> **DATA SHOWN**:
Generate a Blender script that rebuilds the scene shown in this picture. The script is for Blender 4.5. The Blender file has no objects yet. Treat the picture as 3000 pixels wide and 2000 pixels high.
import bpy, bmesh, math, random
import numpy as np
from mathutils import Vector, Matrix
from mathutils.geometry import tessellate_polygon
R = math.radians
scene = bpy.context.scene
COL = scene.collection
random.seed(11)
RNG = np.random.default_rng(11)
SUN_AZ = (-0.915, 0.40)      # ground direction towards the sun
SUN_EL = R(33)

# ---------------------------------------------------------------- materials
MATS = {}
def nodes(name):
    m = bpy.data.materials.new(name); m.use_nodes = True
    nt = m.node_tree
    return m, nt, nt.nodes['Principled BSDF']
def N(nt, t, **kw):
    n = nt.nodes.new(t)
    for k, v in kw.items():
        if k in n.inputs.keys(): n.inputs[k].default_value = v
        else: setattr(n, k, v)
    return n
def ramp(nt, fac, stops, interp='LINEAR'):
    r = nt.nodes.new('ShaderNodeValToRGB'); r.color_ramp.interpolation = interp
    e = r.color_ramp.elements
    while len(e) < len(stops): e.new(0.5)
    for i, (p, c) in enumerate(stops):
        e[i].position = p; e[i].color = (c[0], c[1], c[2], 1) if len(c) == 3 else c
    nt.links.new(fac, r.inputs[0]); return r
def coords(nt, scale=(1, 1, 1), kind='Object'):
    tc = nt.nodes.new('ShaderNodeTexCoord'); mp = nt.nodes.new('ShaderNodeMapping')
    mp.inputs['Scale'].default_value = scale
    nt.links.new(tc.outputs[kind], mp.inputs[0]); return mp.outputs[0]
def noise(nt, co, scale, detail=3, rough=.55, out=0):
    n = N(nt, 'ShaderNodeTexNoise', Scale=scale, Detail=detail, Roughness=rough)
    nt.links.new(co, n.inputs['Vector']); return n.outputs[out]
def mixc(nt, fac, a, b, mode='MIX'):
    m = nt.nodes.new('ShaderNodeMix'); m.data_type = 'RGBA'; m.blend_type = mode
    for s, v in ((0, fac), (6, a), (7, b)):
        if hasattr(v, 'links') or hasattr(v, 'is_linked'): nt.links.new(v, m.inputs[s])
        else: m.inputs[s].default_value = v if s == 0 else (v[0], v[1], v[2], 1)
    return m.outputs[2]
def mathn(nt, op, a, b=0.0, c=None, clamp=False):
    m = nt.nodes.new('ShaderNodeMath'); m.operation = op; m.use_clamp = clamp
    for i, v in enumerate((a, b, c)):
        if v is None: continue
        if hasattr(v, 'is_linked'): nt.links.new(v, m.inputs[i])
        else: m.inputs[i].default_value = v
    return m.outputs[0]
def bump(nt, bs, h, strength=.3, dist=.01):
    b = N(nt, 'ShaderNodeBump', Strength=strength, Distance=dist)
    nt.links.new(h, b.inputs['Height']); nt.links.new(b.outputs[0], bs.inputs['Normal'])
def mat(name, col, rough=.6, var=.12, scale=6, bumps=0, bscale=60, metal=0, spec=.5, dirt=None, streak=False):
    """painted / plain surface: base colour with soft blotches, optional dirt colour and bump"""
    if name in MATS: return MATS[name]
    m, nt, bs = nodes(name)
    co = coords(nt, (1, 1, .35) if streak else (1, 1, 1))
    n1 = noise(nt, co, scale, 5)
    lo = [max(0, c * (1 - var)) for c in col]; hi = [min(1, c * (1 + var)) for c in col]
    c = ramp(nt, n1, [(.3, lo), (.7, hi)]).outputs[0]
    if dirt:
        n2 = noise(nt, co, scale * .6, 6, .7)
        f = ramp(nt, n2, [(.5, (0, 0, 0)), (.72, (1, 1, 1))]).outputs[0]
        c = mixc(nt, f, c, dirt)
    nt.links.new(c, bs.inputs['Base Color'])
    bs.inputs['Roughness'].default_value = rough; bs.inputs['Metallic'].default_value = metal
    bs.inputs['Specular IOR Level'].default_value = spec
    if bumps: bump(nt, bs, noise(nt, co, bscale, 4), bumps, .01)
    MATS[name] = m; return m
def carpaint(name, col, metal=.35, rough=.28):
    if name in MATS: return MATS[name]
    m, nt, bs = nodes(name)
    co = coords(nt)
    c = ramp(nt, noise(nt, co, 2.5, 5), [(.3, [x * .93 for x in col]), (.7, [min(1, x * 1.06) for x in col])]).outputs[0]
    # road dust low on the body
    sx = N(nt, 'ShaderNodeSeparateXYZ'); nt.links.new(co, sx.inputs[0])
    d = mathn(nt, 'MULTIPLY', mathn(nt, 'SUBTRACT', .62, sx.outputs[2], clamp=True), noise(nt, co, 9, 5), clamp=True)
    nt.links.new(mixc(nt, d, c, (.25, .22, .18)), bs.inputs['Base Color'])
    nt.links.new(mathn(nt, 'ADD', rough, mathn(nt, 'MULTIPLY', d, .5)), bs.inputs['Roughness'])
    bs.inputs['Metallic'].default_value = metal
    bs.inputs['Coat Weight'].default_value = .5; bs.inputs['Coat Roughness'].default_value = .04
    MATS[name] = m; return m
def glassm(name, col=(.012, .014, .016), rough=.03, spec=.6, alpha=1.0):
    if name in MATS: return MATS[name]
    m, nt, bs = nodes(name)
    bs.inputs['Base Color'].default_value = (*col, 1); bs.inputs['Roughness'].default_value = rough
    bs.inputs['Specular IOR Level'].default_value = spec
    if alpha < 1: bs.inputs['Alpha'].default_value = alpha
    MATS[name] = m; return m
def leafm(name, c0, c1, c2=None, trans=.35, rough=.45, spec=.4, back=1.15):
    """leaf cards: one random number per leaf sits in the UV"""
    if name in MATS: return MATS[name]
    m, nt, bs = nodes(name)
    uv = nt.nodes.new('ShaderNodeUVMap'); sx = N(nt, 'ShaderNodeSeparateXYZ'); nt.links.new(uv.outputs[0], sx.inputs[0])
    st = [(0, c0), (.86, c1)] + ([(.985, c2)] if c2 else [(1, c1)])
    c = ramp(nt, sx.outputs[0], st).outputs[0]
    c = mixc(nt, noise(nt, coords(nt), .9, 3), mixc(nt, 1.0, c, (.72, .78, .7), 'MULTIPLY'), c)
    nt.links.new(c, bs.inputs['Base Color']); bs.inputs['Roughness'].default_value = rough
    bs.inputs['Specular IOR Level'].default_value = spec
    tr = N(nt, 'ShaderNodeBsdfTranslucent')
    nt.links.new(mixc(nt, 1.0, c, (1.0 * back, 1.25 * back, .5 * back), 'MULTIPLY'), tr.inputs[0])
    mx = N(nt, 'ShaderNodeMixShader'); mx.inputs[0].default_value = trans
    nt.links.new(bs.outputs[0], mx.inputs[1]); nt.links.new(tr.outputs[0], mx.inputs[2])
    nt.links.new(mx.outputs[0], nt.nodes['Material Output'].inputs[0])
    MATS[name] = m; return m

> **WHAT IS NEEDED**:
Your task is to quote the lines above, beginning with the first and ending with the one that holds "SUN_EL = R(33)".

> **THE ANSWER**:
Generate a Blender script that rebuilds the scene shown in this picture. The script is for Blender 4.5. The Blender file has no objects yet. Treat the picture as 3000 pixels wide and 2000 pixels high.
import bpy, bmesh, math, random
import numpy as np
from mathutils import Vector, Matrix
from mathutils.geometry import tessellate_polygon
R = math.radians
scene = bpy.context.scene
COL = scene.collection
random.seed(11)
RNG = np.random.default_rng(11)
SUN_AZ = (-0.915, 0.40)      # ground direction towards the sun
SUN_EL = R(33)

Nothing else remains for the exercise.